Co-written and produced by the lanky star, The Internship is a stale trudge through the dustiest tropes in Comedy Land. Both a fish-out-of-water yarn and an Animal House-style Nerds vs. Jocks underdog story, the film casts Vaughn and Wilson as over-confident salesmen who find themselves tossed out on their asses after their small-time outfit collapses. Computer-illiterate and without job skills, the duo inexplicably snag intern spots at almighty Google after one wildly disastrous video conference interview. Assigned to a group with four other misfits — the cynical kid who hates everything (Dylan O’Brien), the hyper-anxious Asian boy with severe mommy issues (Tobit Raphael), the white nerd who acts gangsta (Josh Brener) and the sexy girl who’s more innocent than she acts (Tiya Sircar) — the guys must undergo a grueling series of team challenges (Quidditch included) with only a precious handful of jobs awaiting the champions.
The dusty screenplay for The Internship, co-written by Jared Stern, feels a decade old (neither lead understands the term “online”) and has zero surprises up its sleeves as it lazily meanders through clichés we’ve seen done better elsewhere. The cute-but-icy female romantic interest (Rose Byrne) who refuses to date Wilson? A life-changing trip to a strip club where the most introverted team-member goes drunken loco? How about a huge public comeuppance for our heroes’ cartoonishly sadistic nemesis (Max Minghella)?
In clever hands, these chestnuts might be more effective, however, under the eye of directorial gun-for-hire Shawn Levy (Night at the Museum, Real Steel), The Internship has no energy, no sense of urgency. It’s as safe and lethargically middle-of-the-road stupid as a Happy Madison production, only with 10 times the product placement. Incessant Google business aside – all of the company’s accomplishments is exhaustively catalogued – the film also crowbars in multiple awkward X-Men references. Why, you ask? Probably because the studio, 20th Century Fox, is releasing The Wolverine next month (Huzza for cross-promotion!).
Damned as the whole enterprise is, Vaughn and Wilson are still an engaging team and manage some amusing riffing. The picture is not devoid of very mild laughs (Wilson’s date with Byrne features some fun banter, and Vaughn’s countless Flashdance metaphors earn smiles).
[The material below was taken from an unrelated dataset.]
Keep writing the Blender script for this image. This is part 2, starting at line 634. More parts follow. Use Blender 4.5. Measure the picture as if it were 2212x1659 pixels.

Yet, it’d likely be more entertaining to watch two hours of these actors improv-ing in front of a sheet than to sit through this crass, opportunistic exercise in brand-brainwashing. It’s a criminal waste of time, for the talent and the audience. In fact, The Internship is so dumbly condescending in its intentions that you may even – crazy as it sounds – find yourself debating whether to give Bing another chance.